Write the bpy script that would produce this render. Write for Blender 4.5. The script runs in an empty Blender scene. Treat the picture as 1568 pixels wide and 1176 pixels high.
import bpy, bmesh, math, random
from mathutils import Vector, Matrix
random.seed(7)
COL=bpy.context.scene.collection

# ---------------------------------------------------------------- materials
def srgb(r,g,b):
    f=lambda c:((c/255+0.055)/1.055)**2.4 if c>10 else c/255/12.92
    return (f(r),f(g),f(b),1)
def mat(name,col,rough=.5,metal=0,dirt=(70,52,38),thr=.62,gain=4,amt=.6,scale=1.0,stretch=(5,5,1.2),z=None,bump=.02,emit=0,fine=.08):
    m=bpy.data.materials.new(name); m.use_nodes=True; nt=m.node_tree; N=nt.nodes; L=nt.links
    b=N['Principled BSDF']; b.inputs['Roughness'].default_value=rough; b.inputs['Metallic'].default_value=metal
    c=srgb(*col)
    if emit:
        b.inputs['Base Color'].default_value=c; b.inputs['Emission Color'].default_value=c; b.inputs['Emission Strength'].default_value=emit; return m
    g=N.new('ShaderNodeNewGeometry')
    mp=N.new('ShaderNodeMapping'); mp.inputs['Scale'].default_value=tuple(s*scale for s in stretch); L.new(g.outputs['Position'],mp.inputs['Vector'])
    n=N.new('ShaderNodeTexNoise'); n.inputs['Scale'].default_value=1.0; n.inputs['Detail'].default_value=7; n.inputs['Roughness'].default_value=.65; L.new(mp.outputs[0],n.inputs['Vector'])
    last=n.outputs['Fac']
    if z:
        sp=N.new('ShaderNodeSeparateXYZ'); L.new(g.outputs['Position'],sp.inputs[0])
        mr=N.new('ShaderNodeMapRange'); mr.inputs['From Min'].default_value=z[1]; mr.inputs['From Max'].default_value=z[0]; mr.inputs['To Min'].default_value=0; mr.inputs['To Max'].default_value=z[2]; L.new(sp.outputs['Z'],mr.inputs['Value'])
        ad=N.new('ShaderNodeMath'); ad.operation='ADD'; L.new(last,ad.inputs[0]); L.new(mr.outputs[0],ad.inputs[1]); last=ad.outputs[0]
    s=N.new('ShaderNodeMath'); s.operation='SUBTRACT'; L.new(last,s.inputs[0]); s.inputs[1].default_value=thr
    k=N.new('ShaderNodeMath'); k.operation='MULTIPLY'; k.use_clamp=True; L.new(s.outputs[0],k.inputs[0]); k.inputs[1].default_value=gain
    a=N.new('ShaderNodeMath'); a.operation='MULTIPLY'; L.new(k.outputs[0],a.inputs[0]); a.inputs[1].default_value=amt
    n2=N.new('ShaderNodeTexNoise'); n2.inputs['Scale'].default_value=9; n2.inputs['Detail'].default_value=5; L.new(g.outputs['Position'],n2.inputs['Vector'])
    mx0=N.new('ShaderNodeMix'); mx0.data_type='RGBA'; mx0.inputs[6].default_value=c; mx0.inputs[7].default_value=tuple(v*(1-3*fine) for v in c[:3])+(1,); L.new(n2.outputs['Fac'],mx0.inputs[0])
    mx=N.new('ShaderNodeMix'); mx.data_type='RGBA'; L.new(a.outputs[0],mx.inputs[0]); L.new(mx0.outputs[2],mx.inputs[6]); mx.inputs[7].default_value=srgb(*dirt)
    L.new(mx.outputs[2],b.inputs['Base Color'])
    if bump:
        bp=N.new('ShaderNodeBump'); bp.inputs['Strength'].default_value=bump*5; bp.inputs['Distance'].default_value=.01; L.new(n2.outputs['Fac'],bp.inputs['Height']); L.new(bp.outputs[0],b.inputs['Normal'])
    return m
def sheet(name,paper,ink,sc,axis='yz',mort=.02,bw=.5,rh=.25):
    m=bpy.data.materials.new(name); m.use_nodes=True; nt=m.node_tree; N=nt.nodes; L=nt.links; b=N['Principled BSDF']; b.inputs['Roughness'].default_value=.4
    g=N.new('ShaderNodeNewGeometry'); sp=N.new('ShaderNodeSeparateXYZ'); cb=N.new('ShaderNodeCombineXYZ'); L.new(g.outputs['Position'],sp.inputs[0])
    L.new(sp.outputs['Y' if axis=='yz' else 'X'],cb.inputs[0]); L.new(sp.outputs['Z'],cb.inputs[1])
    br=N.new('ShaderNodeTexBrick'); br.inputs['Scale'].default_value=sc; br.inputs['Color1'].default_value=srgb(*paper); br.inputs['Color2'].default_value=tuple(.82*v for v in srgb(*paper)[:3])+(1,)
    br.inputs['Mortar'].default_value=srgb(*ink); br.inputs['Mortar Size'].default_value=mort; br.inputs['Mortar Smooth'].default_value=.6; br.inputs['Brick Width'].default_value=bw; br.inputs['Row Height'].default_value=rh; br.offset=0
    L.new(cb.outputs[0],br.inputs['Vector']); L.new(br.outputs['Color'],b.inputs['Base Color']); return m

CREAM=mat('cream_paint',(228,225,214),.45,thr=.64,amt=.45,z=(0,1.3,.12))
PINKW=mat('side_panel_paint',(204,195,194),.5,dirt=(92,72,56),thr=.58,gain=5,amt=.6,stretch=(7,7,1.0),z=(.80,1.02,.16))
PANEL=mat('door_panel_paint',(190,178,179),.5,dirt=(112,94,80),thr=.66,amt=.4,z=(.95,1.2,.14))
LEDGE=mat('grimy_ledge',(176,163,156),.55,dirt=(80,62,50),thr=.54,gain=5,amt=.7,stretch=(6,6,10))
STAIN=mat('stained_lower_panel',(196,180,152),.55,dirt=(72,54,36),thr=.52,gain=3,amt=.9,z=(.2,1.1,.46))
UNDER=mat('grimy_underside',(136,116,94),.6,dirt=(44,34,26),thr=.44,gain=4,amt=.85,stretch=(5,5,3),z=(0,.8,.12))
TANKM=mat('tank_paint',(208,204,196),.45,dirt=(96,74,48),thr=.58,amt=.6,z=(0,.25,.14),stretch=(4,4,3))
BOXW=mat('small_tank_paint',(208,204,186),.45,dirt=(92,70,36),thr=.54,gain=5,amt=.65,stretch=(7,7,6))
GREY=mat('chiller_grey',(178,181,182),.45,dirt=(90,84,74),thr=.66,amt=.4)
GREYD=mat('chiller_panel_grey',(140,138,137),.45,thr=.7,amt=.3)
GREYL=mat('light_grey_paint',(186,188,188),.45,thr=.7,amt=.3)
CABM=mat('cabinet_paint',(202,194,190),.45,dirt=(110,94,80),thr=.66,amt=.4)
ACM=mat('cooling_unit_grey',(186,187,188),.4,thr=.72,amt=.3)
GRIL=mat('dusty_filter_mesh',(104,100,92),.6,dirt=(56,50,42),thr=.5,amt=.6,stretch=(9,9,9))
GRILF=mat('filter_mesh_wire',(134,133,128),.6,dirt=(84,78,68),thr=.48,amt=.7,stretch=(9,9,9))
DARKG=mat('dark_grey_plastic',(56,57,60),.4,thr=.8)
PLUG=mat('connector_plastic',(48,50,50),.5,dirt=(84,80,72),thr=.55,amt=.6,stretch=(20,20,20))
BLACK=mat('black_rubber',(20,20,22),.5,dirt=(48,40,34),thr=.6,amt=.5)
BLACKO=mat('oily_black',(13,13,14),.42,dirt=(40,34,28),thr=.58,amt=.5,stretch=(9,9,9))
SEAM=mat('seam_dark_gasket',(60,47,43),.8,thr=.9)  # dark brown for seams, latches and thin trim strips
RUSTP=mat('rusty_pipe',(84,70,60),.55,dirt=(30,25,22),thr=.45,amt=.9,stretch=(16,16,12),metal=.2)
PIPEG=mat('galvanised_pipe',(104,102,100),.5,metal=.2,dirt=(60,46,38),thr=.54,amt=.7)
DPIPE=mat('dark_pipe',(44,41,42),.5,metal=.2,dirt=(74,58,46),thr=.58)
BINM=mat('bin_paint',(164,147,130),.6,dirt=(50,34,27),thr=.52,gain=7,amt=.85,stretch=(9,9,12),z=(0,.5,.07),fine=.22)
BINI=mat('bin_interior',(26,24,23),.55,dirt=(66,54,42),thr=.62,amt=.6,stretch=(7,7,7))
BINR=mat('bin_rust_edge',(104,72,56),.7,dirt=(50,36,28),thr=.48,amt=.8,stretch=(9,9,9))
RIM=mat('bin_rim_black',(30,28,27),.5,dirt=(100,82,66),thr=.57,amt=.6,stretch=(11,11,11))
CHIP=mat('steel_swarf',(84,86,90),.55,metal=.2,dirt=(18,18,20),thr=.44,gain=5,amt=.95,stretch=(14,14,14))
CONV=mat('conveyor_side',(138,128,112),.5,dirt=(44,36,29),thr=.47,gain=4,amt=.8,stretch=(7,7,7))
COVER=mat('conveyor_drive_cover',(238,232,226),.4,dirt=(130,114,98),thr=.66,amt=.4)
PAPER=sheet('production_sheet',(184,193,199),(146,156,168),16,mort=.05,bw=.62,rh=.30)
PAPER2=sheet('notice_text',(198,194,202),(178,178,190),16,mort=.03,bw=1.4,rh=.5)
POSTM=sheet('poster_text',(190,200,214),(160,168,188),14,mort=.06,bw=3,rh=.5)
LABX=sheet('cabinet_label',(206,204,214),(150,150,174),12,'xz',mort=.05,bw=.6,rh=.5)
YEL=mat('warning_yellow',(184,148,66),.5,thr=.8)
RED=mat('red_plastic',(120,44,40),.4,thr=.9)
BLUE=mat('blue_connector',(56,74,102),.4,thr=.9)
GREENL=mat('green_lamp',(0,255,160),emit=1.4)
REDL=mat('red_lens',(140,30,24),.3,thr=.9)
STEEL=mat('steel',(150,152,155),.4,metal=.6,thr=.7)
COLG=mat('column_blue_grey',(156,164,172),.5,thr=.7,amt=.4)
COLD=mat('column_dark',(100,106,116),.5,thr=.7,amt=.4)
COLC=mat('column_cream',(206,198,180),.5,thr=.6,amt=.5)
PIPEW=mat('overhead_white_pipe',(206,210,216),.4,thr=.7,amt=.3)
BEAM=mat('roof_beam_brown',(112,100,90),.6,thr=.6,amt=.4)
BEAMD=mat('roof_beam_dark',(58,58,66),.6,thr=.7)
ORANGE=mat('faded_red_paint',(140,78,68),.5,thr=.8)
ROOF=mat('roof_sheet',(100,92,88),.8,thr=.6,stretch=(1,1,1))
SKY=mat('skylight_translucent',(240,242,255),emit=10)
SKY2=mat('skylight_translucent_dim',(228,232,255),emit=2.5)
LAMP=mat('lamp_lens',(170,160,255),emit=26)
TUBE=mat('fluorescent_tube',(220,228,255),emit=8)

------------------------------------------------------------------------

GOAL: Reproduce only the lines from the top of the material through the one bearing "COL=bpy.context.scene.collection", each exactly as it stands.

TASK RESULT:
Write the bpy script that would produce this render. Write for Blender 4.5. The script runs in an empty Blender scene. Treat the picture as 1568 pixels wide and 1176 pixels high.
import bpy, bmesh, math, random
from mathutils import Vector, Matrix
random.seed(7)
COL=bpy.context.scene.collection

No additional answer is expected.